DATA SHOWN
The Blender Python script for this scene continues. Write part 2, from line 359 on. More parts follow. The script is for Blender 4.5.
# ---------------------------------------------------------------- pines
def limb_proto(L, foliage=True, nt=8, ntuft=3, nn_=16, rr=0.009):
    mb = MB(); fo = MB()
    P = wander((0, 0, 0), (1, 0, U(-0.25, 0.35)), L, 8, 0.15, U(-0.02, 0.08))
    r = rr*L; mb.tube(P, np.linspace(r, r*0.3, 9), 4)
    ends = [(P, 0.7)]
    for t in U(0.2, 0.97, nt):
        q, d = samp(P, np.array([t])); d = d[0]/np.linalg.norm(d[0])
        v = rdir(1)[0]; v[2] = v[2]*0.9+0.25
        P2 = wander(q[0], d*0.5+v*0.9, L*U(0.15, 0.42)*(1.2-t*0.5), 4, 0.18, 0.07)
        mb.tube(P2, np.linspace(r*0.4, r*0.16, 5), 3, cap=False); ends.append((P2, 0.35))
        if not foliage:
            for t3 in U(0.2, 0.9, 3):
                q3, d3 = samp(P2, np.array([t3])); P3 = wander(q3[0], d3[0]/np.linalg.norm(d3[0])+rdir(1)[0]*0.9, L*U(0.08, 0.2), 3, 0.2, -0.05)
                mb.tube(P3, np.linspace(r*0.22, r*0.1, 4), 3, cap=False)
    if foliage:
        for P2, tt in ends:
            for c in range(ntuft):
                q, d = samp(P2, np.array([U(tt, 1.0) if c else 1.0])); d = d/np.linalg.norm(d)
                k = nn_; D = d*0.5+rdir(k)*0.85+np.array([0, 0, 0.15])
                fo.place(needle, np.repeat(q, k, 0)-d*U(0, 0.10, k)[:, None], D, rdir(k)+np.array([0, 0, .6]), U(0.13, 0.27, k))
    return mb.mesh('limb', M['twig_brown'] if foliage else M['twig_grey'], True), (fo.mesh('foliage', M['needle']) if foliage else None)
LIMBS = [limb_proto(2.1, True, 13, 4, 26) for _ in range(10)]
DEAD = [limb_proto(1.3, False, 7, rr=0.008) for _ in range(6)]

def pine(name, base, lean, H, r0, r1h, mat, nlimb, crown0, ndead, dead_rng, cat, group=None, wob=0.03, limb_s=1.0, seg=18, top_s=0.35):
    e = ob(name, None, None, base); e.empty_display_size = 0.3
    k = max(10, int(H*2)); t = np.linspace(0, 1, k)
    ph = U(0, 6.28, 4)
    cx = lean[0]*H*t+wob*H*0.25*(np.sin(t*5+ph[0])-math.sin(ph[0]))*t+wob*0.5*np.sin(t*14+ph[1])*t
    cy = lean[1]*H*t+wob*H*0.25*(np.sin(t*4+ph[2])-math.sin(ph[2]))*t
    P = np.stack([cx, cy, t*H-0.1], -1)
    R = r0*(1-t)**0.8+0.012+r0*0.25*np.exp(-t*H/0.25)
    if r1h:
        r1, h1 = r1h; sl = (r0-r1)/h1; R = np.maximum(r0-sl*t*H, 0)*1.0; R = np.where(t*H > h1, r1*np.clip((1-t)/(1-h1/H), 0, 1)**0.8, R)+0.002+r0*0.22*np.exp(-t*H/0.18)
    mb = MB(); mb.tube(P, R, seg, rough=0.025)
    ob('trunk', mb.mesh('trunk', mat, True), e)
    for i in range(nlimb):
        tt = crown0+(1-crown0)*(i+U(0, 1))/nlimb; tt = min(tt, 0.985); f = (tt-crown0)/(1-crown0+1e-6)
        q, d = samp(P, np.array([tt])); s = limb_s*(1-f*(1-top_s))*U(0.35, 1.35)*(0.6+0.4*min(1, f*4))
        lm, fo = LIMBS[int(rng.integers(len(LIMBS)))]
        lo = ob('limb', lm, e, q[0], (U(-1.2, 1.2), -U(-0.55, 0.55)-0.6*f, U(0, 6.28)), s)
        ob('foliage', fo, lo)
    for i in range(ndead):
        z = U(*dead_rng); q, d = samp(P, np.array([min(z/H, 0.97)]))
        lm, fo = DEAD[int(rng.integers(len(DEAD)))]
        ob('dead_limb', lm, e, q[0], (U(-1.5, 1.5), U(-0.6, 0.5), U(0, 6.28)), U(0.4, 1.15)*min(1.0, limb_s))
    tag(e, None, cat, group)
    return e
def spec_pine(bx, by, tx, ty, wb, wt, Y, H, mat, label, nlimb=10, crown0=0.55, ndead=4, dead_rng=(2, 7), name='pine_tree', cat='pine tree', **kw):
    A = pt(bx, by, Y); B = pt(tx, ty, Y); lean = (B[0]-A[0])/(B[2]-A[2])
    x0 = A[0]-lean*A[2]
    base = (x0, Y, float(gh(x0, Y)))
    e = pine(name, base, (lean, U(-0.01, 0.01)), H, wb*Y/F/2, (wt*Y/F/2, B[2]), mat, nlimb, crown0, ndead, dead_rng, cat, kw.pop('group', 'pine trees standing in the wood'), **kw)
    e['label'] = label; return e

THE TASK
Give back the listing exactly, please, from its first line to the line containing "DEAD = [limb_proto(1.3, False, 7, rr=0.008)", inclusive, and nothing past that line.

COMPLETE RESPONSE
The Blender Python script for this scene continues. Write part 2, from line 359 on. More parts follow. The script is for Blender 4.5.
# ---------------------------------------------------------------- pines
def limb_proto(L, foliage=True, nt=8, ntuft=3, nn_=16, rr=0.009):
    mb = MB(); fo = MB()
    P = wander((0, 0, 0), (1, 0, U(-0.25, 0.35)), L, 8, 0.15, U(-0.02, 0.08))
    r = rr*L; mb.tube(P, np.linspace(r, r*0.3, 9), 4)
    ends = [(P, 0.7)]
    for t in U(0.2, 0.97, nt):
        q, d = samp(P, np.array([t])); d = d[0]/np.linalg.norm(d[0])
        v = rdir(1)[0]; v[2] = v[2]*0.9+0.25
        P2 = wander(q[0], d*0.5+v*0.9, L*U(0.15, 0.42)*(1.2-t*0.5), 4, 0.18, 0.07)
        mb.tube(P2, np.linspace(r*0.4, r*0.16, 5), 3, cap=False); ends.append((P2, 0.35))
        if not foliage:
            for t3 in U(0.2, 0.9, 3):
                q3, d3 = samp(P2, np.array([t3])); P3 = wander(q3[0], d3[0]/np.linalg.norm(d3[0])+rdir(1)[0]*0.9, L*U(0.08, 0.2), 3, 0.2, -0.05)
                mb.tube(P3, np.linspace(r*0.22, r*0.1, 4), 3, cap=False)
    if foliage:
        for P2, tt in ends:
            for c in range(ntuft):
                q, d = samp(P2, np.array([U(tt, 1.0) if c else 1.0])); d = d/np.linalg.norm(d)
                k = nn_; D = d*0.5+rdir(k)*0.85+np.array([0, 0, 0.15])
                fo.place(needle, np.repeat(q, k, 0)-d*U(0, 0.10, k)[:, None], D, rdir(k)+np.array([0, 0, .6]), U(0.13, 0.27, k))
    return mb.mesh('limb', M['twig_brown'] if foliage else M['twig_grey'], True), (fo.mesh('foliage', M['needle']) if foliage else None)
LIMBS = [limb_proto(2.1, True, 13, 4, 26) for _ in range(10)]
DEAD = [limb_proto(1.3, False, 7, rr=0.008) for _ in range(6)]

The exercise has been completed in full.